[Exercise details]
All lines in the data bearing the string "Blender" should be identified and copied.

* begin Records for this task *

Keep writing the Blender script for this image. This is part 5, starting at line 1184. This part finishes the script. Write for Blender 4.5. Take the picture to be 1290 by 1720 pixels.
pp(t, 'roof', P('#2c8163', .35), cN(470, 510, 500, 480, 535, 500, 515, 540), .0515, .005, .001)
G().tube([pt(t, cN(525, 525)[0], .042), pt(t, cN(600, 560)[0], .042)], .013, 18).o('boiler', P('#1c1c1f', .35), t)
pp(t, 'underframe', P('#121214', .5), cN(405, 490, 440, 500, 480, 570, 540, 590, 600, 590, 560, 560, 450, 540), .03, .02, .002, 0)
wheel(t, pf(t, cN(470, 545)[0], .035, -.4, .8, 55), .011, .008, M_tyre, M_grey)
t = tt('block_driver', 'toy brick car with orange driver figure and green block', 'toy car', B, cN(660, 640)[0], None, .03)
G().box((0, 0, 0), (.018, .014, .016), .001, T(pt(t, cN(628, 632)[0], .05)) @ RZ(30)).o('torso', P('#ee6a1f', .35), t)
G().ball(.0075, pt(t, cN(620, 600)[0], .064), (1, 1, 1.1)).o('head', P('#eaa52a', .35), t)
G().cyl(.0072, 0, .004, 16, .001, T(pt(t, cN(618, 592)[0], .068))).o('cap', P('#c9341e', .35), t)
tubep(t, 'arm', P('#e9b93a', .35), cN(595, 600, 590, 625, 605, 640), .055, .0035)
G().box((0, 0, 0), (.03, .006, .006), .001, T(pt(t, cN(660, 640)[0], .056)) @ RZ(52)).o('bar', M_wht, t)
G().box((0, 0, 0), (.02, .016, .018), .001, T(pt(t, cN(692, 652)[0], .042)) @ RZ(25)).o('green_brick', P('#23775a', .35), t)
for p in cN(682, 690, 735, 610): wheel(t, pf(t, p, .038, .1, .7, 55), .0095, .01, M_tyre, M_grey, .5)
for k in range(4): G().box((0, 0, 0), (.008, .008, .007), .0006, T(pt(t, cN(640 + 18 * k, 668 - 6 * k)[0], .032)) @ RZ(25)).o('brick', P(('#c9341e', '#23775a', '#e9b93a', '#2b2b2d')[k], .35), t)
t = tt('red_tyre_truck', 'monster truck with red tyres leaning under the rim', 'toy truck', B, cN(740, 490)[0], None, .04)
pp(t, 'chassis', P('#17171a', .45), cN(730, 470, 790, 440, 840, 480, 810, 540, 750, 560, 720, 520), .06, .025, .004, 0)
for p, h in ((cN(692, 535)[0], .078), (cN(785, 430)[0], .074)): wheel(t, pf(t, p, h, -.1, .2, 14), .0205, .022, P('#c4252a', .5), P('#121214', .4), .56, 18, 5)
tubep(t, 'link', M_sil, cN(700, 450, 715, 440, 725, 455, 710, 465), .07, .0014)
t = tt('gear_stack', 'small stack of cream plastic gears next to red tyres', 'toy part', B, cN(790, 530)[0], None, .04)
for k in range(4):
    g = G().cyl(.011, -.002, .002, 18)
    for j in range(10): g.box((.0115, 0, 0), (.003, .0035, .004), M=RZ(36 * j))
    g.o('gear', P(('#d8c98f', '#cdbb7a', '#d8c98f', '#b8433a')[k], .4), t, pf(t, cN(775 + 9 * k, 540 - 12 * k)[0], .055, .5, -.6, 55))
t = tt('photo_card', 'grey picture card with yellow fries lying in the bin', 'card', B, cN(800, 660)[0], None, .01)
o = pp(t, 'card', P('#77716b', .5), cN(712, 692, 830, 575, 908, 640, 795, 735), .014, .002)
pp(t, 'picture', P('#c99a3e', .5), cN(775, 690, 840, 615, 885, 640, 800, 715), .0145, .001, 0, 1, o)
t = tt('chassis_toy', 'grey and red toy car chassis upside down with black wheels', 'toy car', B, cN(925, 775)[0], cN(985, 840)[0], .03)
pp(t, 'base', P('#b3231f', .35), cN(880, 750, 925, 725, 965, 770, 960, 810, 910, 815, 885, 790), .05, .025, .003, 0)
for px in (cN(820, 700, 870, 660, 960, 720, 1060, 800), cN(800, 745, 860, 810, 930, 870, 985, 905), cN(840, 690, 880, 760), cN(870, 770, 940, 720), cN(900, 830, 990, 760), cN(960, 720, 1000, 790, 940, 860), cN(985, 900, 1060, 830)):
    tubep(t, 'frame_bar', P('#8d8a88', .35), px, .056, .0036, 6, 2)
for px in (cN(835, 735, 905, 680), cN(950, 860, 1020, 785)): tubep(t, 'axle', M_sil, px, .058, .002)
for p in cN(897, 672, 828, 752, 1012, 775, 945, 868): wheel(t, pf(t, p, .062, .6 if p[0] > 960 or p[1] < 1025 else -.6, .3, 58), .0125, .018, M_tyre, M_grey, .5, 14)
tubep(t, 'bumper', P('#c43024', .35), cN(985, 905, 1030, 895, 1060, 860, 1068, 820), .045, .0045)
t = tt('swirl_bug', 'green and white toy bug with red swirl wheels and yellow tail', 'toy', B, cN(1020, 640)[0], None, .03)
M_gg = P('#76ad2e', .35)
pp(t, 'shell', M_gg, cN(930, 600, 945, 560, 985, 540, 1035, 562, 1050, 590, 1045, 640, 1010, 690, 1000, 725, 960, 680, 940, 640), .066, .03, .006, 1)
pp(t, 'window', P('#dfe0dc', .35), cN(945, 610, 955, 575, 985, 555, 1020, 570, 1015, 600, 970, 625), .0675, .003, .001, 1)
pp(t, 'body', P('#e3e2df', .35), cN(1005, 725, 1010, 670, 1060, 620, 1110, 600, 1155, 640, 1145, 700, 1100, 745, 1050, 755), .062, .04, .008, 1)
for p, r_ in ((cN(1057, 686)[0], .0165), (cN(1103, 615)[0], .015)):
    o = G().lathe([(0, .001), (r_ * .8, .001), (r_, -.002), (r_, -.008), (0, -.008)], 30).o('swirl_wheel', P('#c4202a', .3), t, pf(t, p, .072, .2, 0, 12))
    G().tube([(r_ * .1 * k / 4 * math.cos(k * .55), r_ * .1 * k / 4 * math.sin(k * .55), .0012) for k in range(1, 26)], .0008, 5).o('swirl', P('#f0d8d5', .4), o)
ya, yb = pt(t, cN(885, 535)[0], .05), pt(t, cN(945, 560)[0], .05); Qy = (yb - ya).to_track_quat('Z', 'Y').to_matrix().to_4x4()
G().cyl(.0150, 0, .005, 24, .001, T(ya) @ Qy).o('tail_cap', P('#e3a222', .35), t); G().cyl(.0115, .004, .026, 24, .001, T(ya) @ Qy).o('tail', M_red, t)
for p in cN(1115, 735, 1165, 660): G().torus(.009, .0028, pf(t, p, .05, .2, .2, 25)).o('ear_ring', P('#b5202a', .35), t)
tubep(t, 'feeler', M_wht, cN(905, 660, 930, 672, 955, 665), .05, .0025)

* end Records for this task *
* begin Records for this task *

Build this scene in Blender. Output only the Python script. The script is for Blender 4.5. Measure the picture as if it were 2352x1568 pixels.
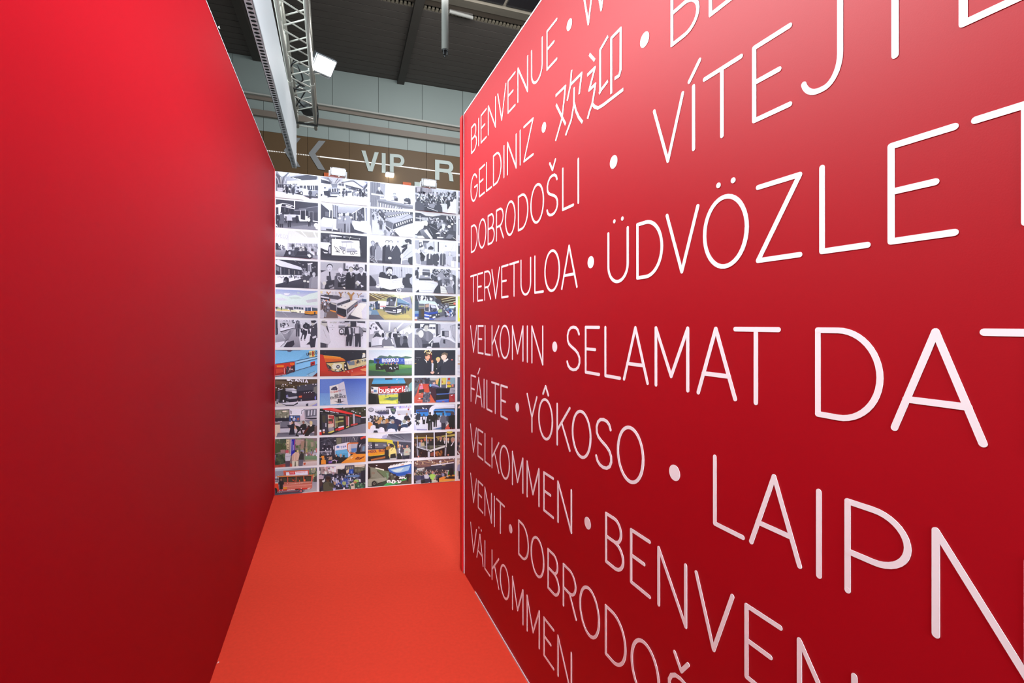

* end Records for this task *

[Solved exercise]
Keep writing the Blender script for this image. This is part 5, starting at line 1184. This part finishes the script. Write for Blender 4.5. Take the picture to be 1290 by 1720 pixels.
Build this scene in Blender. Output only the Python script. The script is for Blender 4.5. Measure the picture as if it were 2352x1568 pixels.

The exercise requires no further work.